▶ [Exercise task]: The data below must be copied in full and without any change.

* start Provided material *

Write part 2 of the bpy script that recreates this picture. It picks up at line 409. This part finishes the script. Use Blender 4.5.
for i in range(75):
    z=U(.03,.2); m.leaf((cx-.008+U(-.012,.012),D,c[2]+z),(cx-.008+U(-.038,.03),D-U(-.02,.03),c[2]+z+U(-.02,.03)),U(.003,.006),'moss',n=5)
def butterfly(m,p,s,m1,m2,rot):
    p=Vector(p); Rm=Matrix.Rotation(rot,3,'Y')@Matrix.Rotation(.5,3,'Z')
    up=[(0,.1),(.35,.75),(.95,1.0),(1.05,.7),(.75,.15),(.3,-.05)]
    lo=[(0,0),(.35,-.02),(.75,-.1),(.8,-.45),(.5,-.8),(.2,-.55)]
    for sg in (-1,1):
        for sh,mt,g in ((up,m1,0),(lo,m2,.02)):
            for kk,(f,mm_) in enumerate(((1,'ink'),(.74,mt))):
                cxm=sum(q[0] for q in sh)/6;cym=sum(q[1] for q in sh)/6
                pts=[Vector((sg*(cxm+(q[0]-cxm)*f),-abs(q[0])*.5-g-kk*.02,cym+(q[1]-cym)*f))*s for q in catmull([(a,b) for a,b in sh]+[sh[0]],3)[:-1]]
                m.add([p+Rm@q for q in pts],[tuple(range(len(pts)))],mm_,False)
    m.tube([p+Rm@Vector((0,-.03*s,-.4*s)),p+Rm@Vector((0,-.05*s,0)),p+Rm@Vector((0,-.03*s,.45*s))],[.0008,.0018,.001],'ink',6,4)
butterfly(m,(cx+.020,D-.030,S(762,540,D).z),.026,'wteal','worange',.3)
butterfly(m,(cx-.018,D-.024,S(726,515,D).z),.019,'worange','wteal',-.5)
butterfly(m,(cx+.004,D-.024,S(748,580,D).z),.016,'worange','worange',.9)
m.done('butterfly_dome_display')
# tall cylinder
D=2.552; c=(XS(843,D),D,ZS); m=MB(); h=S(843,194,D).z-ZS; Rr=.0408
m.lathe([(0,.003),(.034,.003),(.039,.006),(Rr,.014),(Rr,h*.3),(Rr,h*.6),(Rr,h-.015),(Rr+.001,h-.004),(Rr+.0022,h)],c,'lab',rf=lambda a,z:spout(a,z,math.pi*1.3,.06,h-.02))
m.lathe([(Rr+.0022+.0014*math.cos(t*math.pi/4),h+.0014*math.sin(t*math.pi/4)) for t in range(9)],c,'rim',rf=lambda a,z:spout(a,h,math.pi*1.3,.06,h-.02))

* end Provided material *

▶ [Finished answer]:
Write part 2 of the bpy script that recreates this picture. It picks up at line 409. This part finishes the script. Use Blender 4.5.
for i in range(75):
    z=U(.03,.2); m.leaf((cx-.008+U(-.012,.012),D,c[2]+z),(cx-.008+U(-.038,.03),D-U(-.02,.03),c[2]+z+U(-.02,.03)),U(.003,.006),'moss',n=5)
def butterfly(m,p,s,m1,m2,rot):
    p=Vector(p); Rm=Matrix.Rotation(rot,3,'Y')@Matrix.Rotation(.5,3,'Z')
    up=[(0,.1),(.35,.75),(.95,1.0),(1.05,.7),(.75,.15),(.3,-.05)]
    lo=[(0,0),(.35,-.02),(.75,-.1),(.8,-.45),(.5,-.8),(.2,-.55)]
    for sg in (-1,1):
        for sh,mt,g in ((up,m1,0),(lo,m2,.02)):
            for kk,(f,mm_) in enumerate(((1,'ink'),(.74,mt))):
                cxm=sum(q[0] for q in sh)/6;cym=sum(q[1] for q in sh)/6
                pts=[Vector((sg*(cxm+(q[0]-cxm)*f),-abs(q[0])*.5-g-kk*.02,cym+(q[1]-cym)*f))*s for q in catmull([(a,b) for a,b in sh]+[sh[0]],3)[:-1]]
                m.add([p+Rm@q for q in pts],[tuple(range(len(pts)))],mm_,False)
    m.tube([p+Rm@Vector((0,-.03*s,-.4*s)),p+Rm@Vector((0,-.05*s,0)),p+Rm@Vector((0,-.03*s,.45*s))],[.0008,.0018,.001],'ink',6,4)
butterfly(m,(cx+.020,D-.030,S(762,540,D).z),.026,'wteal','worange',.3)
butterfly(m,(cx-.018,D-.024,S(726,515,D).z),.019,'worange','wteal',-.5)
butterfly(m,(cx+.004,D-.024,S(748,580,D).z),.016,'worange','worange',.9)
m.done('butterfly_dome_display')
# tall cylinder
D=2.552; c=(XS(843,D),D,ZS); m=MB(); h=S(843,194,D).z-ZS; Rr=.0408
m.lathe([(0,.003),(.034,.003),(.039,.006),(Rr,.014),(Rr,h*.3),(Rr,h*.6),(Rr,h-.015),(Rr+.001,h-.004),(Rr+.0022,h)],c,'lab',rf=lambda a,z:spout(a,z,math.pi*1.3,.06,h-.02))
m.lathe([(Rr+.0022+.0014*math.cos(t*math.pi/4),h+.0014*math.sin(t*math.pi/4)) for t in range(9)],c,'rim',rf=lambda a,z:spout(a,h,math.pi*1.3,.06,h-.02))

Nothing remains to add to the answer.